Biden ha logrado aprender y ha logrado cambiarse a sí mismo, su visión del mundo y sus posiciones políticas. De ser un demócrata centrista, de esos que después le compraron el programa a Ronald Reagan y que, bajo Clinton, expandieron el sistema penitenciario afectando principalmente a jóvenes afroamericanos y a sus familias, o que apoyaron la invasión a Iraq tras el 11 de septiembre, Biden pasó a ser el vicepresidente de Obama.

Obama fue un presidente práctico y, aunque usó su capital político en el estímulo económico que acabó la recesión de 2008 y en la reforma al régimen de salud, fue bastante tímido a la hora de usar su poder, constreñido por los republicanos del Congreso, para afrontar asuntos internos (desigualdad, poder monopolístico) y globales (cambio climático, Siria, aumento del poder de China y de Rusia).
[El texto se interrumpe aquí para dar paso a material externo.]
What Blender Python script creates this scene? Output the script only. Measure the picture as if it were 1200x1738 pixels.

En estos primeros meses de administración, Biden ha acelerado la vacunación, ha prometido una histórica disminución de emisiones de carbono para 2030, y aprobó un estímulo que se propone transformar la economía estadounidense, sacar de la pobreza a la mitad de los niños pobres, afrontar el cambio climático y preparar al país para competir con China. Todos estos son éxitos de Biden, de los líderes demócratas en el Congreso y de su equipo de política interna, liderado por la secretaria del Tesoro (Ministra de Hacienda) Janet Yellen y por Ron Klain (el “súper-Ministro”, como le diríamos aquí).
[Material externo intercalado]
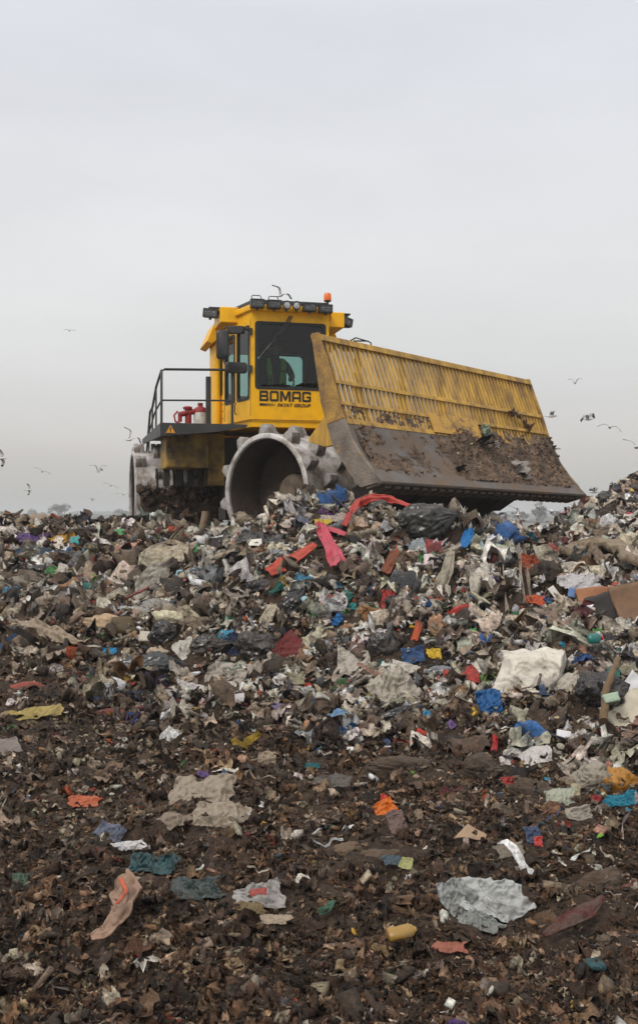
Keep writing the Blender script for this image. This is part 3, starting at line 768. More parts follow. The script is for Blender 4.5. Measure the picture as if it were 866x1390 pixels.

El reinicio de las negociaciones con Irán, el reingreso a la OMS y al Acuerdo de París son importantes. También es importante el reconocimiento de que el genocidio armenio existió. Menos afortunado es el anuncio de que EE.UU. va a abandonar Afganistán el 11 de septiembre. El hecho de que la invasión haya sido en primer lugar un error no hace que EE.UU. se deba ir así. El 12 de septiembre los talibanes se tomarán Kabul y EE.UU. va a tener que negociar con ellos. EE.UU. llegó, rompió todo y ahora se va, y le va a dejar el reguero al grupo al que prometió acabar hace 20 años. Aquí, la historia no puede ser más clara: el abandono de EE.UU. y la caída de Saigón significaron la victoria de los comunistas en Vietnam. Ojalá Biden haya aprendido que a veces, la mejor forma de cambiar de régimen no es yéndose, sino negociando con los enemigos. Más escandaloso es el silencio de Biden y de Blinken frente a los derechos humanos en Arabia Saudita. Por mantener contento a un aliado, al príncipe Mohammed bin Salman, Biden ha decidido no condenar una violencia por la que sí critica a Rusia y a China, con quienes definitivamente tendrá que sentarse a hablar sobre cambio climático, OTAN, Taiwán y Ucrania, ciberseguridad, armas nucleares, y, sí, sobre Venezuela.

No conocemos cuál va a ser la “Doctrina Biden”. Tampoco sabemos cuál va a ser la política de Biden frente a Venezuela. Ese silencio se siente, casi, como un abandono de Colombia a su suerte. Esperemos que esto cambie y que la ambición que Biden ha mostrado en estos 100 días para organizar la casa, y su capacidad de aprender de la experiencia, se traduzcan en una política internacional más asertiva respecto a los intereses hemisféricos y a los derechos humanos. De esta doctrina depende la estabilidad de la región y el legado de Biden.